The same Latin root "domus" refers to a specific space: the house. Reflection on the connotation between the private and the public, the personal and the standardized, is the starting point for the three environments proposed by Tana Garrido. Three houses, three models, three times, utopian, real, and potential in a domesticated, remembered, and dreamed domestic space, which in this exhibition are revisited from a contemporary perspective of class and gender. Three virtual spaces that recreate the origin, problems, and desires of the common imaginary of working-class homes through immersive digital images.

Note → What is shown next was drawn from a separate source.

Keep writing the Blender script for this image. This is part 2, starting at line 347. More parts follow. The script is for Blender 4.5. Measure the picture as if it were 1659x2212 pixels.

The first of the experiences created by the artist invites you to explore the model of working-class housing proposed by the British architect Henry Roberts for the 1851 Universal Exhibition, rationally uniform, hygienic, and moral, which would define the new family unit that would support the basis of the capitalist system through the division and use of spaces. These houses were a tool for the control of the working classes: housing units that normalized who occupied what place, with men in the factories and women, silently, at home, leaving behind the use of communal structures. Following this design, various types of working-class housing were defined and built throughout the 20th century in industrial areas and development centers, such as Bizkaia. Houses that were once occupied by the workers of these now-dismantled industries, which continue to be inherited and rescued residences, in this case, through family narratives.

In the second and third immersive spaces, the artist takes up the aesthetic and functional projection work of thought derived from historical, artistic, architectural, and social research to collect testimonies about the real spaces we inhabit, on the one hand, and the ideals we imagine, on the other. The lines of Roberts' house, the one that is endured and the one that is idealized, intersect and overlap, revealing how culturally ingrained its not-so-innocent origin is.

Tana Garrido's research confirms the persistence of these models of socio-economic control systems in our society. But it also embarks on the speculation of a possible future: how to reimagine these spaces to make them habitable again, not from the precepts of productivity but from an updated concept of the collective?